▶ **Given data**
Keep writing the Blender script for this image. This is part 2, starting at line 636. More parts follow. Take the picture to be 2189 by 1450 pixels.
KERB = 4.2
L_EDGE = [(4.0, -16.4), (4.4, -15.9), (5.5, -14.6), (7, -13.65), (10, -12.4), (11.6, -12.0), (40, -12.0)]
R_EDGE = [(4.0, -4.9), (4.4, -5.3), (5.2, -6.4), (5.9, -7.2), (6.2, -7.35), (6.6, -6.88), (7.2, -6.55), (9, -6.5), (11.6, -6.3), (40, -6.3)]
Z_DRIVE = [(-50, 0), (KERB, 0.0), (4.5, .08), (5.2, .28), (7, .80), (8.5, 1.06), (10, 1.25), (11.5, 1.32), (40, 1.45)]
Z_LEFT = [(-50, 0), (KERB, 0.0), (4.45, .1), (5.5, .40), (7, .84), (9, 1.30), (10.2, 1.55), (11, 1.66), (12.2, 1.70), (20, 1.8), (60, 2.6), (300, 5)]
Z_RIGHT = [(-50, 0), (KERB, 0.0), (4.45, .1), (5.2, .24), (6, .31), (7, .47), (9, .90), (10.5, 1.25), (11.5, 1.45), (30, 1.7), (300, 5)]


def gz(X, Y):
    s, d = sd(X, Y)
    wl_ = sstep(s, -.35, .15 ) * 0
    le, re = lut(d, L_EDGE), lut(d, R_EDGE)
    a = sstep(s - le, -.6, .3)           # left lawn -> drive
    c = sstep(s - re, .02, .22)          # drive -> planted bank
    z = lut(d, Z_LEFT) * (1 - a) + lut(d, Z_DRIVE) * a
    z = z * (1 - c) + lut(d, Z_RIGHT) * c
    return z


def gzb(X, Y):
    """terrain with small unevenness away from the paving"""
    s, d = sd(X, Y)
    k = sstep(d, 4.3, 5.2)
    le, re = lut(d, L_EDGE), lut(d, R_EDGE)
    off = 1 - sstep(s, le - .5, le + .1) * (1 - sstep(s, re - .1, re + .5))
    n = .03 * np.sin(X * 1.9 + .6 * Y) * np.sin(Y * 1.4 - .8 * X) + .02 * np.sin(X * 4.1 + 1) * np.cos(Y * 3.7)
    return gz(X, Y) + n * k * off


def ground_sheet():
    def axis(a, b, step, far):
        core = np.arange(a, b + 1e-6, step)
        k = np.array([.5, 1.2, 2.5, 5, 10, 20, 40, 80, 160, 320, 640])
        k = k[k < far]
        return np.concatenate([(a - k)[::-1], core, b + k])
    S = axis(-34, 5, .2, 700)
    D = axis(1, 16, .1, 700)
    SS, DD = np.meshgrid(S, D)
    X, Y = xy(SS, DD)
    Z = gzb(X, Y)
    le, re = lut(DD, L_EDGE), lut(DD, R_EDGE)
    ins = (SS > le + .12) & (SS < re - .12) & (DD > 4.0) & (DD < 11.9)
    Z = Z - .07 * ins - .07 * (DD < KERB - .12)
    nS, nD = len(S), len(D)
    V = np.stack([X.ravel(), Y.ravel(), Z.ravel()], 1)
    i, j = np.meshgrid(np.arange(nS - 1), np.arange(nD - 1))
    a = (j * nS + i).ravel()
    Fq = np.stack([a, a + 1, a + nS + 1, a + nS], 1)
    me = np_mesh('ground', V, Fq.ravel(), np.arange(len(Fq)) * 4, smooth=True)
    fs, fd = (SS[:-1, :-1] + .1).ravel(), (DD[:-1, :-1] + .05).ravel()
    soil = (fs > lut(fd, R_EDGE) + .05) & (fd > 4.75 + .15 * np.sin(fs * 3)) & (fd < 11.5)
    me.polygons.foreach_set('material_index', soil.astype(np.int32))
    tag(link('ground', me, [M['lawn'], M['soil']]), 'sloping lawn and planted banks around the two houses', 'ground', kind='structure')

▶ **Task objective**
Extract all of the data shown above without alteration.

▶ **Reply to the task**
Keep writing the Blender script for this image. This is part 2, starting at line 636. More parts follow. Take the picture to be 2189 by 1450 pixels.
KERB = 4.2
L_EDGE = [(4.0, -16.4), (4.4, -15.9), (5.5, -14.6), (7, -13.65), (10, -12.4), (11.6, -12.0), (40, -12.0)]
R_EDGE = [(4.0, -4.9), (4.4, -5.3), (5.2, -6.4), (5.9, -7.2), (6.2, -7.35), (6.6, -6.88), (7.2, -6.55), (9, -6.5), (11.6, -6.3), (40, -6.3)]
Z_DRIVE = [(-50, 0), (KERB, 0.0), (4.5, .08), (5.2, .28), (7, .80), (8.5, 1.06), (10, 1.25), (11.5, 1.32), (40, 1.45)]
Z_LEFT = [(-50, 0), (KERB, 0.0), (4.45, .1), (5.5, .40), (7, .84), (9, 1.30), (10.2, 1.55), (11, 1.66), (12.2, 1.70), (20, 1.8), (60, 2.6), (300, 5)]
Z_RIGHT = [(-50, 0), (KERB, 0.0), (4.45, .1), (5.2, .24), (6, .31), (7, .47), (9, .90), (10.5, 1.25), (11.5, 1.45), (30, 1.7), (300, 5)]


def gz(X, Y):
    s, d = sd(X, Y)
    wl_ = sstep(s, -.35, .15 ) * 0
    le, re = lut(d, L_EDGE), lut(d, R_EDGE)
    a = sstep(s - le, -.6, .3)           # left lawn -> drive
    c = sstep(s - re, .02, .22)          # drive -> planted bank
    z = lut(d, Z_LEFT) * (1 - a) + lut(d, Z_DRIVE) * a
    z = z * (1 - c) + lut(d, Z_RIGHT) * c
    return z


def gzb(X, Y):
    """terrain with small unevenness away from the paving"""
    s, d = sd(X, Y)
    k = sstep(d, 4.3, 5.2)
    le, re = lut(d, L_EDGE), lut(d, R_EDGE)
    off = 1 - sstep(s, le - .5, le + .1) * (1 - sstep(s, re - .1, re + .5))
    n = .03 * np.sin(X * 1.9 + .6 * Y) * np.sin(Y * 1.4 - .8 * X) + .02 * np.sin(X * 4.1 + 1) * np.cos(Y * 3.7)
    return gz(X, Y) + n * k * off


def ground_sheet():
    def axis(a, b, step, far):
        core = np.arange(a, b + 1e-6, step)
        k = np.array([.5, 1.2, 2.5, 5, 10, 20, 40, 80, 160, 320, 640])
        k = k[k < far]
        return np.concatenate([(a - k)[::-1], core, b + k])
    S = axis(-34, 5, .2, 700)
    D = axis(1, 16, .1, 700)
    SS, DD = np.meshgrid(S, D)
    X, Y = xy(SS, DD)
    Z = gzb(X, Y)
    le, re = lut(DD, L_EDGE), lut(DD, R_EDGE)
    ins = (SS > le + .12) & (SS < re - .12) & (DD > 4.0) & (DD < 11.9)
    Z = Z - .07 * ins - .07 * (DD < KERB - .12)
    nS, nD = len(S), len(D)
    V = np.stack([X.ravel(), Y.ravel(), Z.ravel()], 1)
    i, j = np.meshgrid(np.arange(nS - 1), np.arange(nD - 1))
    a = (j * nS + i).ravel()
    Fq = np.stack([a, a + 1, a + nS + 1, a + nS], 1)
    me = np_mesh('ground', V, Fq.ravel(), np.arange(len(Fq)) * 4, smooth=True)
    fs, fd = (SS[:-1, :-1] + .1).ravel(), (DD[:-1, :-1] + .05).ravel()
    soil = (fs > lut(fd, R_EDGE) + .05) & (fd > 4.75 + .15 * np.sin(fs * 3)) & (fd < 11.5)
    me.polygons.foreach_set('material_index', soil.astype(np.int32))
    tag(link('ground', me, [M['lawn'], M['soil']]), 'sloping lawn and planted banks around the two houses', 'ground', kind='structure')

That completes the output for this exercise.